La renuncia de Carlos Urrutia, embajador de Colombia en EE.UU. ha abierto el debate sobre varios asuntos: el de su responsabilidad por las gestiones de su firma de abogados en los negocios de tierras de varias empresas (más allá de la legalidad de los mismos); el de los costos de abandonar el sector privado para incursionar en el servicio público (así paga el diablo a quien bien le sirve); el de la “derrota” política y personal que su dimisión, catalizada por las invectivas del senador Robledo, representa para el presidente Juan Manuel Santos; el de la validez y significado de esa manida distinción que suelen hacer algunos colombianos entre ellos mismos -gente decente, gente de bien- y el resto de la humanidad; y por supuesto, por enésima vez, el de la carrera diplomática.
Durante los últimos años se han hecho importantes esfuerzos en la Cancillería y en la Academia Diplomática para fortalecer el servicio exterior colombiano. Si el país aspira a “pensar en grande” y “jugar un papel muy relevante en los nuevos espacios globales” -como señaló Santos en su discurso de posesión- requiere para ello “contingentes de diplomáticos que multipliquen la presencia de Colombia en los organismos multilaterales y profundicen las relaciones bilaterales”. Diplomáticos profesionales, claro está. No amigos, patrocinadores, financiadores, exfuncionarios en desgracia, delfines y cuotas de caciques y fantasmas políticos -y un largo etcétera-, por más que tengan encanto personal, estén bien casados y provengan de buena familia, según el perfil ideal del diplomático que en otra ocasión (la posesión de Andrés González como embajador ante la OEA) trazara el mismo Santos, a despecho de que nada de ello contribuya a construir “una política exterior moderna que mire hacia el futuro”.
Tal vez por eso, no obstante el denuedo de la Cancillería, las cuentas son aún muy tristes. De 52 embajadas que tiene Colombia en el mundo, sólo 5 (6 quizá, 7 a lo sumo) son ocupadas por funcionarios de carrera. Dado que su designación es competencia exclusiva del Presidente de la República, tan lamentable balance tiene un solo y único responsable.

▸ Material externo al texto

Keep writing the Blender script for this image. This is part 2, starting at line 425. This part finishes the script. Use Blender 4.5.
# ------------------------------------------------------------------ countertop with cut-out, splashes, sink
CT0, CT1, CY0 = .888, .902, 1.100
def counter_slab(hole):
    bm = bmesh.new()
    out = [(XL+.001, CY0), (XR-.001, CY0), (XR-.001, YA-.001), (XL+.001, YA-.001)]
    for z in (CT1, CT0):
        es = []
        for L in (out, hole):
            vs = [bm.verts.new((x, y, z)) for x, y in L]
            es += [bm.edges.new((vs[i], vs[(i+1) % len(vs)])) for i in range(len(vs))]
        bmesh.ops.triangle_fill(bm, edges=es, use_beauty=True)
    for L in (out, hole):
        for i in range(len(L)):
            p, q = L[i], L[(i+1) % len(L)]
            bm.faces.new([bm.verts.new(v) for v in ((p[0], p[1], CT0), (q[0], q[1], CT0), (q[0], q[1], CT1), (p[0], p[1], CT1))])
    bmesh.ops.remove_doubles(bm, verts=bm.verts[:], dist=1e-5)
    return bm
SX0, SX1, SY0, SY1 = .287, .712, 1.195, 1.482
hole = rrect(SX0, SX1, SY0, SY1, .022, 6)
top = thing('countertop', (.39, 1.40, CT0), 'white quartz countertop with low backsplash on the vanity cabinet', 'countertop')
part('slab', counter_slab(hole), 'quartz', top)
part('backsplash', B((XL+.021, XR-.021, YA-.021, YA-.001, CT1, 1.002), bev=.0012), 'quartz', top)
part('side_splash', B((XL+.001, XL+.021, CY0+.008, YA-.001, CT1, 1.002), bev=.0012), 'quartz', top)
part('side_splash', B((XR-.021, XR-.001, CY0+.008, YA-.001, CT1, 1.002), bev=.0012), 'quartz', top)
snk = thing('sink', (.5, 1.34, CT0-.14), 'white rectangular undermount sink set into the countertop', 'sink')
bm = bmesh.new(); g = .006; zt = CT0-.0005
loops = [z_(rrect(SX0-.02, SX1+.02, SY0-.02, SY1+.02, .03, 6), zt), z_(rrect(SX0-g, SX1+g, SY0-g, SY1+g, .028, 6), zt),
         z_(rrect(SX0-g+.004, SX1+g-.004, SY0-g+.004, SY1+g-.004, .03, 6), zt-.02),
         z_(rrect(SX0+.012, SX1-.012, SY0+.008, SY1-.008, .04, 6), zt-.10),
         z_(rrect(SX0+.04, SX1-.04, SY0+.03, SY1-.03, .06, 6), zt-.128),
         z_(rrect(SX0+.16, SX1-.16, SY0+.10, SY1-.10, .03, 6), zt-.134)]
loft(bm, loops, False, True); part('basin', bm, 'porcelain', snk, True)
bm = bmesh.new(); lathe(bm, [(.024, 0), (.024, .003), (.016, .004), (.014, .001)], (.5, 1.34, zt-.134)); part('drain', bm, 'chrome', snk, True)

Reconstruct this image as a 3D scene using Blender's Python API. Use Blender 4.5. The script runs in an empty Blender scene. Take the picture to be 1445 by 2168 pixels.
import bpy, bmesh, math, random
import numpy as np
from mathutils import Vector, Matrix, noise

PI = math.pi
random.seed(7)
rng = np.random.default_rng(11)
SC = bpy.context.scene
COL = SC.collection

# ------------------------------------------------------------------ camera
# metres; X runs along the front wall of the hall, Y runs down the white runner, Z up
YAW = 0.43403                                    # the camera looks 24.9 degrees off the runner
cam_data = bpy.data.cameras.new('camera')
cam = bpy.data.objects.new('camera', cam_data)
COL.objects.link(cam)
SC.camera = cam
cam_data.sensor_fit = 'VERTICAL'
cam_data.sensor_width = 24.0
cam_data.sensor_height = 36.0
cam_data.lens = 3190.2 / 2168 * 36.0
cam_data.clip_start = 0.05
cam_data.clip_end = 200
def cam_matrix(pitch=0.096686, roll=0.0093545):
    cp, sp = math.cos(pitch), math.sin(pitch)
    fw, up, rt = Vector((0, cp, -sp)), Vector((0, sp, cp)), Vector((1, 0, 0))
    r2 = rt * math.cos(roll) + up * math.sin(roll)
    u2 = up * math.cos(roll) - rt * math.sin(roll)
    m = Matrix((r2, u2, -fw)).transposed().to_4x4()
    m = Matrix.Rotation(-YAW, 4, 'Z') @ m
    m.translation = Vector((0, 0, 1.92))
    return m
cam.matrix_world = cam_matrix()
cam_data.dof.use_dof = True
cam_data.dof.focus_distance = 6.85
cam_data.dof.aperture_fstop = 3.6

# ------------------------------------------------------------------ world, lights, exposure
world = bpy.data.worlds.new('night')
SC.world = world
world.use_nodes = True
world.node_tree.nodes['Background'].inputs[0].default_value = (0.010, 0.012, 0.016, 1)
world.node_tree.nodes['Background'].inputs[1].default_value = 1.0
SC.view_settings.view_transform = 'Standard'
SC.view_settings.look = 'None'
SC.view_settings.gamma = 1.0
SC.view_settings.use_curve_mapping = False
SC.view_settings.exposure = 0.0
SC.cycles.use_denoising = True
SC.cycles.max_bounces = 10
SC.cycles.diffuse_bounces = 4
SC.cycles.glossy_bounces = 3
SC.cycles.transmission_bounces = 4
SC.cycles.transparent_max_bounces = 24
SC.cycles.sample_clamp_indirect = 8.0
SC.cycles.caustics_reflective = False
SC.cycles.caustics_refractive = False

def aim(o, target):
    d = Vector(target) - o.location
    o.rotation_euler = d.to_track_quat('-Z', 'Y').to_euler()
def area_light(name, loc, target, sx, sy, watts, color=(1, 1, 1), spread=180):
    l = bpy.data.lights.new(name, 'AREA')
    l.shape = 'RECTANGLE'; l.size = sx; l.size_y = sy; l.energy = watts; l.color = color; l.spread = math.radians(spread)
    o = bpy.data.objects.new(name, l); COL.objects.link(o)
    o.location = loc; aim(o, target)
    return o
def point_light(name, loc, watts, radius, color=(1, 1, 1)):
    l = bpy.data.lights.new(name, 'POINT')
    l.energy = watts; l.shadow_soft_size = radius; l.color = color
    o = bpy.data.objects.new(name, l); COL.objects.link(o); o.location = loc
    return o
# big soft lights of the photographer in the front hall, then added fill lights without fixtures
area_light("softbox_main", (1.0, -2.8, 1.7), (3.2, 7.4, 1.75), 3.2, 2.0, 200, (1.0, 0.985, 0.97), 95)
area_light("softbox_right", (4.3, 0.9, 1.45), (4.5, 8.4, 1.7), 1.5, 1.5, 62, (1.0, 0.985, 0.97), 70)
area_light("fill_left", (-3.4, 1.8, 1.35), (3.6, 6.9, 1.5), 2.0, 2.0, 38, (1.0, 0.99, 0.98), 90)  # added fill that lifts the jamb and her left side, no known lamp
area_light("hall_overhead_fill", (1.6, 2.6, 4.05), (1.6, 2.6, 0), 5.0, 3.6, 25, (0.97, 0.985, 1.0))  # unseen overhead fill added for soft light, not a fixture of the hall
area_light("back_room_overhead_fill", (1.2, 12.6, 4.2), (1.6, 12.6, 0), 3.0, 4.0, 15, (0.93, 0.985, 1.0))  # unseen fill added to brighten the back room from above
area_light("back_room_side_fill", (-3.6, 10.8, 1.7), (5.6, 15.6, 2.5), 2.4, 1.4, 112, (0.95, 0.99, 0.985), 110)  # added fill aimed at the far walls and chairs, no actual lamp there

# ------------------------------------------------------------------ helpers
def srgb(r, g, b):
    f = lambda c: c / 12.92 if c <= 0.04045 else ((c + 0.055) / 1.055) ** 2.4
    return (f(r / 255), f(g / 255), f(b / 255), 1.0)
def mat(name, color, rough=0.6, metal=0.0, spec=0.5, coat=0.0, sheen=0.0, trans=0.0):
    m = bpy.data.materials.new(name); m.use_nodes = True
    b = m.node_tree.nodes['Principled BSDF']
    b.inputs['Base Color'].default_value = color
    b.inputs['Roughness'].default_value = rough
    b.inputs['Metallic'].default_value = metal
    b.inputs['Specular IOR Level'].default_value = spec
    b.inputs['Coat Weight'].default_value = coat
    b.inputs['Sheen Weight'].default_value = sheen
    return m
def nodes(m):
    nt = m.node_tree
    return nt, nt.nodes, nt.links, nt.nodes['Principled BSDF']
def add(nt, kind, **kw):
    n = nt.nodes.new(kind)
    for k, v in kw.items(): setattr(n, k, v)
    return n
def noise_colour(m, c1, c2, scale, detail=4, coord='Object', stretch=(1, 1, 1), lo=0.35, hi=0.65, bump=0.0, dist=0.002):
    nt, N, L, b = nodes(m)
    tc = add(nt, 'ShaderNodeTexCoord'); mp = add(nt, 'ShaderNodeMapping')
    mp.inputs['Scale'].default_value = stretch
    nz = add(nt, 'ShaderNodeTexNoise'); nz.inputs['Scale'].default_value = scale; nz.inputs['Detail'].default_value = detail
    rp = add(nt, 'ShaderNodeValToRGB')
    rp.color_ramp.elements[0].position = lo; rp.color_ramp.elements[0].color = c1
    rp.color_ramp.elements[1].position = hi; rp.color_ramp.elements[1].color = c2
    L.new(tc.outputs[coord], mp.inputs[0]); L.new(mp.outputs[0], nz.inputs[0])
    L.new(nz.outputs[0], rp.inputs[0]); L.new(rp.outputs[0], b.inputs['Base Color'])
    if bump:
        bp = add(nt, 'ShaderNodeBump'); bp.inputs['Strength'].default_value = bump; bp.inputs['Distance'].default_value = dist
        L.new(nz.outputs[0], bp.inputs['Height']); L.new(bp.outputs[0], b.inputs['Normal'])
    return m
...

De nada sirve ampliar y descentralizar el concurso de ingreso, aumentar cupos en el curso de formación, extender el número de elegibles e incrementar la exigencia en el proceso de ascenso, si el propio presidente Santos no toma de una vez por todas la decisión correcta. No estaría mal aprovechar la coyuntura, y empezar por Caracas y Washington: dos embajadas vitales para el país, que están ahora mismo vacantes.